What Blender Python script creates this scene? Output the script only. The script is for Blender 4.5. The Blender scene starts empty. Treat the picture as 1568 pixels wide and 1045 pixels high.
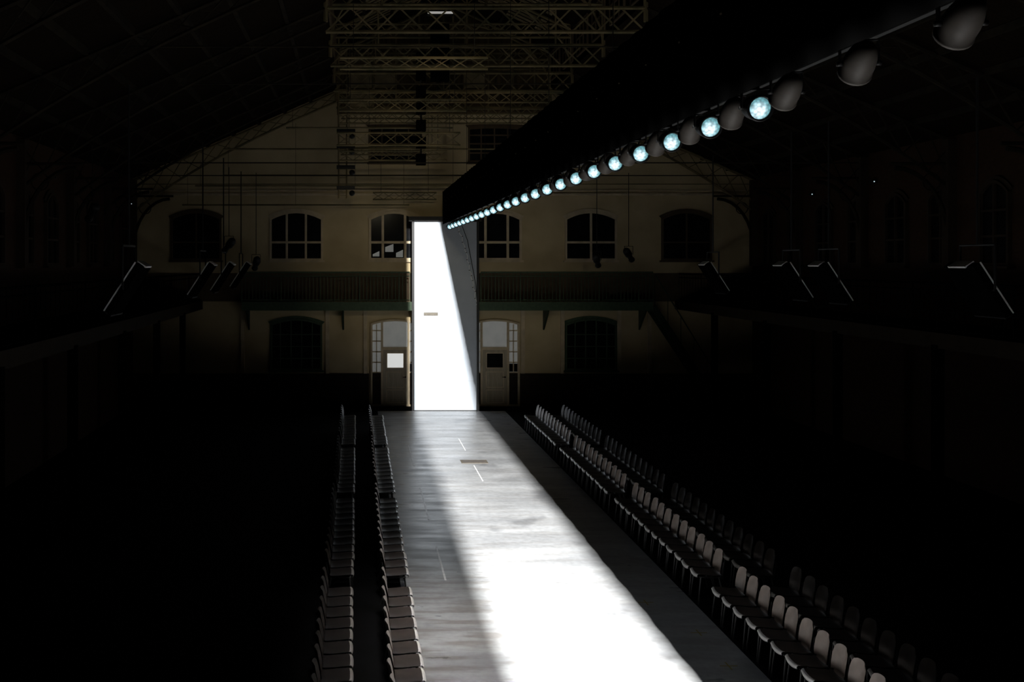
import bpy, math, random
from mathutils import Vector, Matrix
random.seed(4)
S = bpy.context.scene
COL = S.collection
S.view_settings.view_transform = 'Standard'
S.view_settings.look = 'None'

# ------------------------------------------------------------------ materials
def mat(name, c1, c2=None, rough=0.7, scale=3.0, stretch=(1,1,1), metal=0.0, bump=0.0,
        emis=None, estr=0.0, spec=0.5, detail=6.0, lo=0.35, hi=0.65):
    m = bpy.data.materials.new(name); m.use_nodes = True
    nt = m.node_tree; b = nt.nodes['Principled BSDF']
    c2 = c2 or tuple(x*0.75 for x in c1)
    tc = nt.nodes.new('ShaderNodeTexCoord'); mp = nt.nodes.new('ShaderNodeMapping')
    mp.inputs['Scale'].default_value = stretch
    nz = nt.nodes.new('ShaderNodeTexNoise'); nz.inputs['Scale'].default_value = scale
    nz.inputs['Detail'].default_value = detail
    cr = nt.nodes.new('ShaderNodeValToRGB')
    cr.color_ramp.elements[0].position = lo; cr.color_ramp.elements[1].position = hi
    cr.color_ramp.elements[0].color = (*c2, 1); cr.color_ramp.elements[1].color = (*c1, 1)
    L = nt.links
    L.new(tc.outputs['Object'], mp.inputs['Vector']); L.new(mp.outputs[0], nz.inputs['Vector'])
    L.new(nz.outputs['Fac'], cr.inputs[0]); L.new(cr.outputs[0], b.inputs['Base Color'])
    b.inputs['Roughness'].default_value = rough
    b.inputs['Metallic'].default_value = metal
    b.inputs['Specular IOR Level'].default_value = spec
    if bump:
        bp = nt.nodes.new('ShaderNodeBump'); bp.inputs['Strength'].default_value = bump
        bp.inputs['Distance'].default_value = 0.02
        L.new(nz.outputs['Fac'], bp.inputs['Height']); L.new(bp.outputs[0], b.inputs['Normal'])
    if emis:
        b.inputs['Emission Color'].default_value = (*emis, 1)
        b.inputs['Emission Strength'].default_value = estr
    return m

def brick_mat(name, c1, c2, mortar, scale=4.0):
    m = bpy.data.materials.new(name); m.use_nodes = True
    nt = m.node_tree; b = nt.nodes['Principled BSDF']; L = nt.links
    tc = nt.nodes.new('ShaderNodeTexCoord')
    sp = nt.nodes.new('ShaderNodeSeparateXYZ'); ad = nt.nodes.new('ShaderNodeMath'); cb = nt.nodes.new('ShaderNodeCombineXYZ')
    L.new(tc.outputs['Object'], sp.inputs[0])
    L.new(sp.outputs[0], ad.inputs[0]); L.new(sp.outputs[1], ad.inputs[1])
    L.new(ad.outputs[0], cb.inputs[0]); L.new(sp.outputs[2], cb.inputs[1])
    br = nt.nodes.new('ShaderNodeTexBrick'); br.inputs['Scale'].default_value = scale
    br.inputs['Color1'].default_value = (*c1,1); br.inputs['Color2'].default_value = (*c2,1)
    br.inputs['Mortar'].default_value = (*mortar,1); br.inputs['Mortar Size'].default_value = 0.015
    L.new(cb.outputs[0], br.inputs['Vector']); L.new(br.outputs['Color'], b.inputs['Base Color'])
    b.inputs['Roughness'].default_value = 0.85
    b.inputs['Specular IOR Level'].default_value = 0.1
    return m

M_wall   = mat('cream_plaster', (0.60,0.49,0.30), (0.45,0.36,0.21), rough=0.9, scale=0.8, spec=0.1, lo=0.3, hi=0.7)
M_gsheet  = mat('gable_dark_sheet', (0.10,0.07,0.035), (0.045,0.032,0.018), rough=0.9, scale=2.0, stretch=(4,1,0.4), spec=0.05)
M_dado   = brick_mat('glazed_dark_brick', (0.022,0.018,0.016), (0.035,0.026,0.02), (0.05,0.04,0.035))
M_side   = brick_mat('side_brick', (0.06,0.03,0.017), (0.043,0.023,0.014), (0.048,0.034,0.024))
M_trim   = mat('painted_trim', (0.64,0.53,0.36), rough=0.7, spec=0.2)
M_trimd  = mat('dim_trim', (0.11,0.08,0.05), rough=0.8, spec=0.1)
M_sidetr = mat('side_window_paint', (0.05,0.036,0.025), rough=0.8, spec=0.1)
M_gall   = mat('gallery_paint', (0.022,0.016,0.010), rough=0.8, spec=0.05)
M_green  = mat('green_steel', (0.02,0.04,0.022), (0.012,0.026,0.015), rough=0.6, scale=8, spec=0.3)
M_balc   = mat('balcony_green', (0.055,0.09,0.05), (0.035,0.065,0.035), rough=0.6, scale=8, spec=0.3)
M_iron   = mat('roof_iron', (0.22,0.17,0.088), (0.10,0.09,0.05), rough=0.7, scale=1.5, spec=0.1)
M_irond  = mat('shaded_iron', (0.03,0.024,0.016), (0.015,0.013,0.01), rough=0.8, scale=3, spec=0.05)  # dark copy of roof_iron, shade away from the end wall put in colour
M_black  = mat('matt_black', (0.003,0.003,0.003), (0.002,0.002,0.002), rough=1.0, spec=0.0)
M_bmetal = mat('black_metal', (0.012,0.012,0.012), (0.007,0.007,0.007), rough=0.5, spec=0.25, scale=20)
M_glass  = mat('dark_glass', (0.010,0.011,0.012), (0.005,0.005,0.006), rough=0.12, spec=0.04)
M_frost  = mat('frosted_glass', (0.42,0.43,0.42), (0.35,0.36,0.36), rough=0.5, emis=(0.8,0.82,0.8), estr=0.09)
M_fbright= mat('daylit_pane', (0.6,0.6,0.6), (0.5,0.5,0.5), rough=0.5, emis=(0.95,0.97,0.95), estr=0.6)
M_door   = mat('cream_door_wood', (0.42,0.36,0.26), (0.34,0.29,0.2), rough=0.6, stretch=(6,6,0.8))
M_roof   = mat('roof_boards', (0.016,0.011,0.007), (0.008,0.006,0.004), rough=0.9, scale=2, stretch=(1,12,1), spec=0.03)
M_sky    = mat('clouded_rooflight', (0.30,0.24,0.14), (0.18,0.145,0.085), rough=0.6, scale=2, spec=0.1)
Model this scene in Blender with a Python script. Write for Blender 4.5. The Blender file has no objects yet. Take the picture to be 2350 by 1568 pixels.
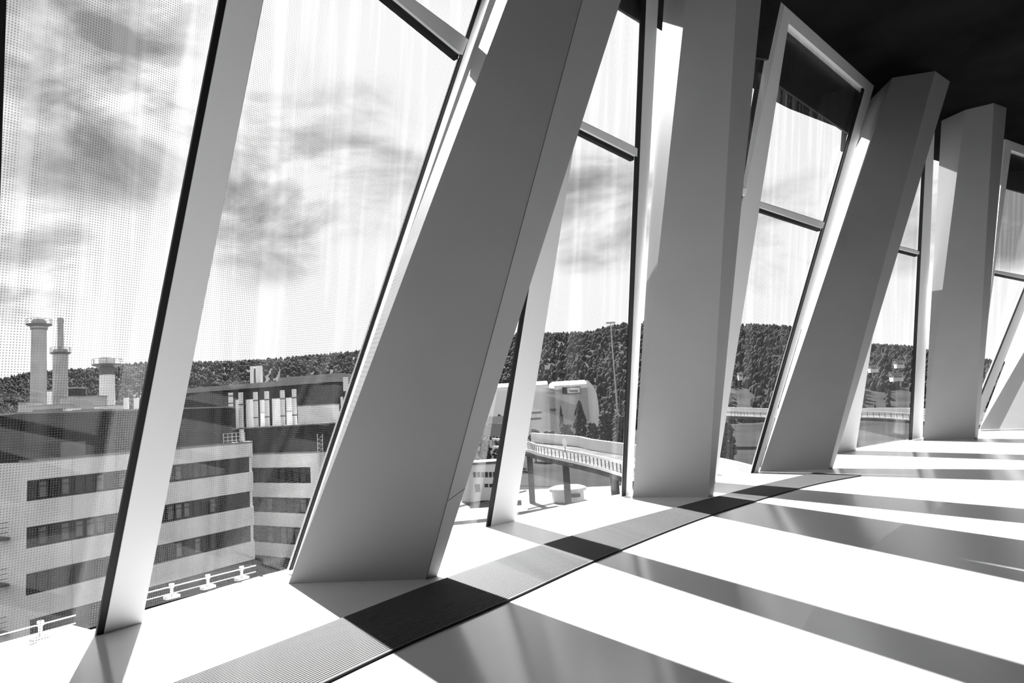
import bpy, bmesh, math, random
from mathutils import Vector as V, Matrix
random.seed(7)
C = bpy.context.scene.collection

# ---------------------------------------------------------------- camera
F, HY, SL, EYE, CX, CY = 1567.0, 943.0, -0.062, 1.2, 1175.0, 784.0
roll = math.atan(-SL)
pitch = math.atan((HY - CY) * math.cos(roll) / F)
fw = V((0, math.cos(pitch), math.sin(pitch)))
cup = V((0, -math.sin(pitch), math.cos(pitch)))
crt = V((1, 0, 0))
ix = crt * math.cos(roll) - cup * math.sin(roll)
iy = crt * math.sin(roll) + cup * math.cos(roll)
EYEP = V((0, 0, EYE))
cam = bpy.data.cameras.new('camera')
cam.sensor_width = 36.0
cam.lens = F / 2350 * 36.0
cam.clip_end = 5000
co = bpy.data.objects.new('camera', cam); C.objects.link(co)
m3 = Matrix((ix, iy, -fw)).transposed()
co.matrix_world = Matrix.Translation(EYEP) @ m3.to_4x4()
bpy.context.scene.camera = co

# ---------------------------------------------------------------- light, sky, exposure
SUNH = V((0.36, -1.25, -1.0))          # the way the sunlight travels
sl = bpy.data.lights.new('sun', 'SUN'); sl.energy = 19.5; sl.angle = math.radians(0.53)
so = bpy.data.objects.new('sun', sl); C.objects.link(so)
so.rotation_euler = SUNH.to_track_quat('-Z', 'Y').to_euler()
so.location = (-20, 60, 50)

vs = bpy.context.scene.view_settings
vs.view_transform = 'Standard'; vs.look = 'None'; vs.exposure = 0.2; vs.gamma = 1.0
vs.use_curve_mapping = False

w = bpy.data.worlds.new('sky'); bpy.context.scene.world = w; w.use_nodes = True
nt = w.node_tree; N = nt.nodes; L = nt.links; N.clear()
tc = N.new('ShaderNodeTexCoord')
mp = N.new('ShaderNodeMapping'); mp.inputs['Scale'].default_value = (1.0, 1.0, 2.2)
mp.inputs['Location'].default_value = (1.3, 0.45, 0.2)
L.new(tc.outputs['Generated'], mp.inputs['Vector'])
n1 = N.new('ShaderNodeTexNoise'); n1.inputs['Scale'].default_value = 4.5
n1.inputs['Detail'].default_value = 7; n1.inputs['Roughness'].default_value = 0.55
n1.inputs['Distortion'].default_value = 0.35
L.new(mp.outputs[0], n1.inputs['Vector'])
def skydir(x, y):
    return tuple(((V((0, math.cos(pitch), math.sin(pitch))) * F) + ix * (x - CX) - iy * (y - CY)).normalized())
acc = None
for cx_, cy_, rad, amp in ((330, 200, 13, .75), (60, 40, 10, .6), (30, 400, 7, .7), (60, 590, 6, .8), (620, 430, 10, .72), (800, 380, 9, .5), (560, 130, 10, .3),
                           (1370, 480, 7, .7), (2330, 505, 4, .9), (1830, 560, 7, .55), (2080, 470, 6, .5)):
    d = N.new('ShaderNodeVectorMath'); d.operation = 'DOT_PRODUCT'; d.inputs[1].default_value = skydir(cx_, cy_)
    wv = N.new('ShaderNodeVectorMath'); wv.operation = 'NORMALIZE'
    L.new(tc.outputs['Generated'], wv.inputs[0]); L.new(wv.outputs[0], d.inputs[0])
    r_ = N.new('ShaderNodeMapRange'); r_.interpolation_type = 'SMOOTHSTEP'
    r_.inputs['From Min'].default_value = math.cos(math.radians(rad)); r_.inputs['From Max'].default_value = 1.0
    r_.inputs['To Max'].default_value = amp
    L.new(d.outputs['Value'], r_.inputs['Value'])
    if acc is None: acc = r_.outputs[0]
    else:
        a_ = N.new('ShaderNodeMath'); a_.operation = 'MAXIMUM'; L.new(acc, a_.inputs[0]); L.new(r_.outputs[0], a_.inputs[1]); acc = a_.outputs[0]
# billows: the noise breaks up the cloud banks
nm = N.new('ShaderNodeMapRange'); nm.inputs['From Min'].default_value = .34; nm.inputs['From Max'].default_value = .62
nm.inputs['To Min'].default_value = 1.45; nm.inputs['To Max'].default_value = -0.1
L.new(n1.outputs['Fac'], nm.inputs['Value'])
pr = N.new('ShaderNodeMath'); pr.operation = 'MULTIPLY'; L.new(acc, pr.inputs[0]); L.new(nm.outputs[0], pr.inputs[1])
cr = N.new('ShaderNodeValToRGB')
cr.color_ramp.elements[0].position = 0.05; cr.color_ramp.elements[0].color = (1.07, 1.07, 1.07, 1)
cr.color_ramp.elements[1].position = 0.85; cr.color_ramp.elements[1].color = (0.30, 0.30, 0.30, 1)
e = cr.color_ramp.elements.new(0.4); e.color = (0.66, 0.66, 0.66, 1)
L.new(pr.outputs[0], cr.inputs['Fac'])
sp = N.new('ShaderNodeSeparateXYZ'); L.new(tc.outputs['Generated'], sp.inputs[0])
hz = N.new('ShaderNodeMapRange'); hz.inputs['From Min'].default_value = 0.02
hz.inputs['From Max'].default_value = 0.10; hz.inputs['To Min'].default_value = 0.0; hz.inputs['To Max'].default_value = 1.0
L.new(sp.outputs['Z'], hz.inputs['Value'])
mx = N.new('ShaderNodeMix'); mx.data_type = 'RGBA'
mx.inputs['A'].default_value = (1.2, 1.2, 1.2, 1)
L.new(hz.outputs[0], mx.inputs['Factor']); L.new(cr.outputs[0], mx.inputs['B'])
# brighter cloud around the sun
dt = N.new('ShaderNodeVectorMath'); dt.operation = 'DOT_PRODUCT'
dt.inputs[1].default_value = tuple((-SUNH).normalized())
L.new(tc.outputs['Generated'], dt.inputs[0])
gl = N.new('ShaderNodeMapRange'); gl.inputs['From Min'].default_value = 0.93; gl.inputs['From Max'].default_value = 1.0
gl.inputs['To Min'].default_value = 1.0; gl.inputs['To Max'].default_value = 1.15
L.new(dt.outputs['Value'], gl.inputs['Value'])
ml = N.new('ShaderNodeMix'); ml.data_type = 'RGBA'; ml.blend_type = 'MULTIPLY'; ml.inputs['Factor'].default_value = 1
L.new(mx.outputs['Result'], ml.inputs['A']); L.new(gl.outputs[0], ml.inputs['B'])
bg = N.new('ShaderNodeBackground'); bg.inputs['Strength'].default_value = 1.0
zn = N.new('ShaderNodeMapRange'); zn.inputs['From Min'].default_value = 0.52; zn.inputs['From Max'].default_value = 0.72
zn.inputs['To Min'].default_value = 1.0; zn.inputs['To Max'].default_value = 0.2      # unseen sky overhead, dimmed so the column tops get less light
L.new(sp.outputs['Z'], zn.inputs['Value'])
mz = N.new('ShaderNodeMix'); mz.data_type = 'RGBA'; mz.blend_type = 'MULTIPLY'; mz.inputs['Factor'].default_value = 1
L.new(ml.outputs['Result'], mz.inputs['A']); L.new(zn.outputs[0], mz.inputs['B'])
L.new(mz.outputs['Result'], bg.inputs['Color'])
ou = N.new('ShaderNodeOutputWorld'); L.new(bg.outputs[0], ou.inputs[0])

# ---------------------------------------------------------------- pixels of the photograph to points in the room
def ray(x, y): return fw * F + ix * (x - CX) - iy * (y - CY)
def floor_at(x, y, z=0.0):
    r = ray(x, y); return EYEP + r * ((z - EYE) / r.z)
def at(x, y, Y):
    r = ray(x, y); return EYEP + r * (Y / r.y)
def hit(px, P, n):
    r = ray(*px); return EYEP + r * ((P - EYEP).dot(n) / r.dot(n))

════

What is being asked → Leave the pictures out and reproduce exactly the lines from the top of the listing above through the line with "S.view_settings.look = 'None'".

Solution for this problem →
What Blender Python script creates this scene? Output the script only. The script is for Blender 4.5. The Blender scene starts empty. Treat the picture as 1568 pixels wide and 1045 pixels high.
import bpy, math, random
from mathutils import Vector, Matrix
random.seed(4)
S = bpy.context.scene
COL = S.collection
S.view_settings.view_transform = 'Standard'
S.view_settings.look = 'None'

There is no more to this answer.